The European Commission is right to look at better enforcement of rules to prevent a repeat of the Dieselgate scandal, but its proposals today risk becoming an unnecessary centralisation of power.

The EU executive today published proposals in response to the recent allegations involving ‘Defeat devices’ for new cars. The proposal include measures to strengthen the independence and peer review of testing centres for new cars, a market surveillance system that detects offenders early on, and – most controversially – greater centralisation of the approval system for cars that would allow the commission to conduct spot-checks of cars on the road and withdraw substandard cars, and to withdraw permission for testing centres if they are under-performing.

The system for approving new vehicles – known as the Type Approval system – is conducted at national level, so any new EU mechanism will likely see a shift of power from national authorities to the EU.

Daniel Dalton MEP, European Conservatives and Reformists group internal market spokesman, said:

“The European Commission is more worried about who is asking the question, rather than getting the answer right. The tests that we had in place were not sufficient and we do need better enforcement, so the proposals to make testing centres more independent would seem to be a welcome step.

“However, I fear that the EU has looked to the USA’s federal-level Environmental Protection Agency and said, ‘I want one of those’. They need to get out of the mentality that if there are failings in a system then only more centralisation and interference is the answer. There has been a lot of will from all sides to ensure that Dieselgate never happens again, but by launching a power grab with a new army of EU clipboard inspectors, the European Commission is undermining its own objective.”

Julie Girling MEP, European Conservatives and Reformists environment spokesman, added:

“We need stronger tests that are better enforced.
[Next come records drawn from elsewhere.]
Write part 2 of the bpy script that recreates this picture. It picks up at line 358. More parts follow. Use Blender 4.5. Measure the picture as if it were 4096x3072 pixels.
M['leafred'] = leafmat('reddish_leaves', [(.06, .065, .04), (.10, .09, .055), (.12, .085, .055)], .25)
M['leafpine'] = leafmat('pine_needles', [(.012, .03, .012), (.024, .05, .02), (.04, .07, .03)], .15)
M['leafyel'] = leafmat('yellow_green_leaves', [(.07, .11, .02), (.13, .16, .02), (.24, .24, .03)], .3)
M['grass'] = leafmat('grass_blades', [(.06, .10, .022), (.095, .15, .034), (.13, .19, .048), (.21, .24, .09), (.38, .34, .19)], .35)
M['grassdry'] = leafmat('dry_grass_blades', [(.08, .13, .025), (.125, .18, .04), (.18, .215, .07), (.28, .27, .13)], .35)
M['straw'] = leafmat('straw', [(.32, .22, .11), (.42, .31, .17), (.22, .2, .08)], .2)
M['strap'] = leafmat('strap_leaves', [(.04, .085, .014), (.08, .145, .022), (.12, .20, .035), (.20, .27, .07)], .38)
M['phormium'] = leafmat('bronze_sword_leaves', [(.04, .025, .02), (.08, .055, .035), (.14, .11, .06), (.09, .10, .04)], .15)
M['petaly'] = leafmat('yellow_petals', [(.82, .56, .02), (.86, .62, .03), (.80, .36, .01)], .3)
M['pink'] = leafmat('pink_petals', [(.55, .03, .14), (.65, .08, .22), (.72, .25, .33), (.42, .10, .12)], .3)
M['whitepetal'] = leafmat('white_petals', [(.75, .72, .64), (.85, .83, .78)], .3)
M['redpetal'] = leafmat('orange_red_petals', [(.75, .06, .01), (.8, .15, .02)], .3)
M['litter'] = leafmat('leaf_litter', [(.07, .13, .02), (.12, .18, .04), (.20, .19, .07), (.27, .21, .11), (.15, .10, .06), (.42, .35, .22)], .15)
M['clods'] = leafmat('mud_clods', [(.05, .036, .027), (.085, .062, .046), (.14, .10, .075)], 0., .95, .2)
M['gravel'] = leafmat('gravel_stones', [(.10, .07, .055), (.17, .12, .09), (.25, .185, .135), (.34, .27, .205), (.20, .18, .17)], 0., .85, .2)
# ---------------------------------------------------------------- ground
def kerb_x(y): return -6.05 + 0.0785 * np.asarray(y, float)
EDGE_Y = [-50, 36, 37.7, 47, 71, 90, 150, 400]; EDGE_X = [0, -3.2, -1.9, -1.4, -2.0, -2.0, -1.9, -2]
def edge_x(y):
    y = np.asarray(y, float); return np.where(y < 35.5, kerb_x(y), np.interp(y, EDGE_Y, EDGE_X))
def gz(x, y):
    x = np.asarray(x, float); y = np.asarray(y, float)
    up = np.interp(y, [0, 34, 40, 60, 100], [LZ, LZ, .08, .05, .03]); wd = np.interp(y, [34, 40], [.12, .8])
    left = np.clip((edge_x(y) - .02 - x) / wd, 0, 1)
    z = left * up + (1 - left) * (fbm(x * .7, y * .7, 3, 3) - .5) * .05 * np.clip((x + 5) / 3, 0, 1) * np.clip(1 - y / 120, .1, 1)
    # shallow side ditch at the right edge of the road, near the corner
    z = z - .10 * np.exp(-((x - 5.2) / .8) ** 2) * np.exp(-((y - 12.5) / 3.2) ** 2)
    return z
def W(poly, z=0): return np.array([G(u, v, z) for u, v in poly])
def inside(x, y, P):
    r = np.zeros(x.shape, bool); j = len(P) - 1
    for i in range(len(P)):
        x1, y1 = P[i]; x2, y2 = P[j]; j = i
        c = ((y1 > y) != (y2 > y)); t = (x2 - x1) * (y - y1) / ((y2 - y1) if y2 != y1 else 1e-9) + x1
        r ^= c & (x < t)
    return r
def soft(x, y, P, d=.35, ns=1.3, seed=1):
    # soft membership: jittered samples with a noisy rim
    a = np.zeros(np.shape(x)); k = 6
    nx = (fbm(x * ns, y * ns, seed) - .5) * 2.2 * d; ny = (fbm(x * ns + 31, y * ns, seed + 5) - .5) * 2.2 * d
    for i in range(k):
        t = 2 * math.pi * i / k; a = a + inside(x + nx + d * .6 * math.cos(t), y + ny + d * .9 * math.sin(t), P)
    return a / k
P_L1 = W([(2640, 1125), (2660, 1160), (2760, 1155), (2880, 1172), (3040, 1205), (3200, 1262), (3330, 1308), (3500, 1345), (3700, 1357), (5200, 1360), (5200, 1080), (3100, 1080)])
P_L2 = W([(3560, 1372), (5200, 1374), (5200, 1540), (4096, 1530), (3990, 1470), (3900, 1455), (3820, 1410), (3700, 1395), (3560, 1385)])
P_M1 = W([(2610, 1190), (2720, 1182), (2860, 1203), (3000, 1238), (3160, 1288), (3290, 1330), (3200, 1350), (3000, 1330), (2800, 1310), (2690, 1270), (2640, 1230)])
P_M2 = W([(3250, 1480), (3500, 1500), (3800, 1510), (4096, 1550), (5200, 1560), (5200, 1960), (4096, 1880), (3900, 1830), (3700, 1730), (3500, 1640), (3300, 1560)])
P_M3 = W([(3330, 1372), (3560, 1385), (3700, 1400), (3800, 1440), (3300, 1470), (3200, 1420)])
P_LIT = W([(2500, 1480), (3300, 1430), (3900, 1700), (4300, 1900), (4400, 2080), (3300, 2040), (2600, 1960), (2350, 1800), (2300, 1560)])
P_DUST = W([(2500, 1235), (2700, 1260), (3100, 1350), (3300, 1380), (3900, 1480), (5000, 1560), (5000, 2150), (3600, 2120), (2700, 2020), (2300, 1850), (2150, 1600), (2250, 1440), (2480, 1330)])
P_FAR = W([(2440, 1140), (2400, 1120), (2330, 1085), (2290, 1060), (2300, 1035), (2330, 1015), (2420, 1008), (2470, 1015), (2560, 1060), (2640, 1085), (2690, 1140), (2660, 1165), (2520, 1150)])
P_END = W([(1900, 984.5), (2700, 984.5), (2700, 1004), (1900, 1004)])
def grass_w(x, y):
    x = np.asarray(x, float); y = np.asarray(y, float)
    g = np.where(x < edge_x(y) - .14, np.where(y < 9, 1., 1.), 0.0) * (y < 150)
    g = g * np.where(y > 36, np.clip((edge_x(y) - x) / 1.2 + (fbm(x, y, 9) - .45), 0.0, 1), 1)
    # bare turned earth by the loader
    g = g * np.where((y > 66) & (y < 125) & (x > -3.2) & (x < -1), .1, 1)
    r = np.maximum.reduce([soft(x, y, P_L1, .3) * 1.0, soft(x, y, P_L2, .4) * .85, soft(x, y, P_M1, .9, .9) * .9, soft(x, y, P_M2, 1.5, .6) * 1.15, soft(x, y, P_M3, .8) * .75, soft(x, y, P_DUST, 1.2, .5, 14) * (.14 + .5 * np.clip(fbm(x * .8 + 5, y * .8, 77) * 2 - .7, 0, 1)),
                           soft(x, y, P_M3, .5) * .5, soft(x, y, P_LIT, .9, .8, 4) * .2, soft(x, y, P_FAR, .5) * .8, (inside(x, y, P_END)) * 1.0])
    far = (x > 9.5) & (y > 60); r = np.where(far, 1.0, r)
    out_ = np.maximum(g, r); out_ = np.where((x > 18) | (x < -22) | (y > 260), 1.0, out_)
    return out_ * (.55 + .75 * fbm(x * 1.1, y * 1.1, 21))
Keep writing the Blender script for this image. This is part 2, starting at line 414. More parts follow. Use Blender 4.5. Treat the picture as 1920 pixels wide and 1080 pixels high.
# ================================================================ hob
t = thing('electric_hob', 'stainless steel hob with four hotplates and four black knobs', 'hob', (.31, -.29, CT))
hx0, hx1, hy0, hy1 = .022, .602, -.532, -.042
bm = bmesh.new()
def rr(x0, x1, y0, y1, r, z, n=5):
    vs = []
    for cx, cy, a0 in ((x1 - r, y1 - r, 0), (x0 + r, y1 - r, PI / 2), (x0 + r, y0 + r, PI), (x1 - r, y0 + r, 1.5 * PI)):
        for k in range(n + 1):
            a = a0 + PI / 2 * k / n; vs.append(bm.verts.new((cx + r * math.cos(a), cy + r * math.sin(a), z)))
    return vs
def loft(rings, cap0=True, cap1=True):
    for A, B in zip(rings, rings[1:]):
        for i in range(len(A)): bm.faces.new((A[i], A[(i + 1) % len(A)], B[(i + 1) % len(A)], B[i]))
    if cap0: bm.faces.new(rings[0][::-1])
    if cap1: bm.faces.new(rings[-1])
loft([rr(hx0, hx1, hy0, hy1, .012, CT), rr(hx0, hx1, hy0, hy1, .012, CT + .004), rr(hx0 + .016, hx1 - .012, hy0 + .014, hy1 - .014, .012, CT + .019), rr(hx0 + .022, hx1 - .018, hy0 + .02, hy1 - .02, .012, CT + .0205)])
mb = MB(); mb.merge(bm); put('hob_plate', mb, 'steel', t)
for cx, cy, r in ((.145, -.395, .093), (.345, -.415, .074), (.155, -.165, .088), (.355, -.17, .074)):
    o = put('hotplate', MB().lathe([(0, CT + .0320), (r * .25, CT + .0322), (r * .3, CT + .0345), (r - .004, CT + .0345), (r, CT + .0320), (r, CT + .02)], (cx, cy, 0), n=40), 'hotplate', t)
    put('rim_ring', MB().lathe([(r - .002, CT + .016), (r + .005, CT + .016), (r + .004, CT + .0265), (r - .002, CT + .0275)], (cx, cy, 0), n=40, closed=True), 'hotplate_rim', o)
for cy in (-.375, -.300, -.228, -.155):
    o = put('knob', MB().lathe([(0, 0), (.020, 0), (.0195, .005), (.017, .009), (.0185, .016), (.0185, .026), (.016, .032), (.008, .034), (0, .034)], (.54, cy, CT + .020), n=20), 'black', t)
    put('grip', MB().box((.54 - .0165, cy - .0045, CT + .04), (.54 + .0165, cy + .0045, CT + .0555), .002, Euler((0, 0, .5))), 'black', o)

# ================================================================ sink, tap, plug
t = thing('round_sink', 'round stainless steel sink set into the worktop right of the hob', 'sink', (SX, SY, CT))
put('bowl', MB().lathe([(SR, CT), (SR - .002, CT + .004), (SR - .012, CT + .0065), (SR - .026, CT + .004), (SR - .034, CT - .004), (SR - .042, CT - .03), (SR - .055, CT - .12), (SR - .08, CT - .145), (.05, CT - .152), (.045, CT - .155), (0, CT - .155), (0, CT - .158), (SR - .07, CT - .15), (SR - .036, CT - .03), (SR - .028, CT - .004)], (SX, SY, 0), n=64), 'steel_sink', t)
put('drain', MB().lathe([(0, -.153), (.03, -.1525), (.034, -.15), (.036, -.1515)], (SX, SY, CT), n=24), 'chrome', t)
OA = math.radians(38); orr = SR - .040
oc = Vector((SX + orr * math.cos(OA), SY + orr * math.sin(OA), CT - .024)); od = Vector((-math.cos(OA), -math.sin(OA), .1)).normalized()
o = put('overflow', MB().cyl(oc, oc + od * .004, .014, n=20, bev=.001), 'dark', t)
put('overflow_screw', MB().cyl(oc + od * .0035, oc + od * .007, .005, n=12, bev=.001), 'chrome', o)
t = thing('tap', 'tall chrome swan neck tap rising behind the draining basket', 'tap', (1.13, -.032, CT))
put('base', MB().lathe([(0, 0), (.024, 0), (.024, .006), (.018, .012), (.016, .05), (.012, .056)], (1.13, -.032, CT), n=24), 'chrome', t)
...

We can begin down that road next week by supporting proposals for Real Driving Emissions tests for new vehicles. Consumers should know exactly the level of emissions their cars emit on the road, not in a test situation, so getting this system in place is crucial.

“If the European Parliament is serious about improving the system for vehicle testing then it will drop its intention to block plans for Real Driving Emissions tests next week. The emission levels are not as strenuous as I would like, but this should be about putting in place the right kind of vehicle testing regime. Once the right tests are in place we can raise the ambition levels. By blocking the proposals the European Parliament will not improve them; it will simply delay much needed tests for months, if not years. That is irresponsible posturing that does nothing to tighten vehicle testing regimes now. We have a habit of throwing the baby out with the bath water.”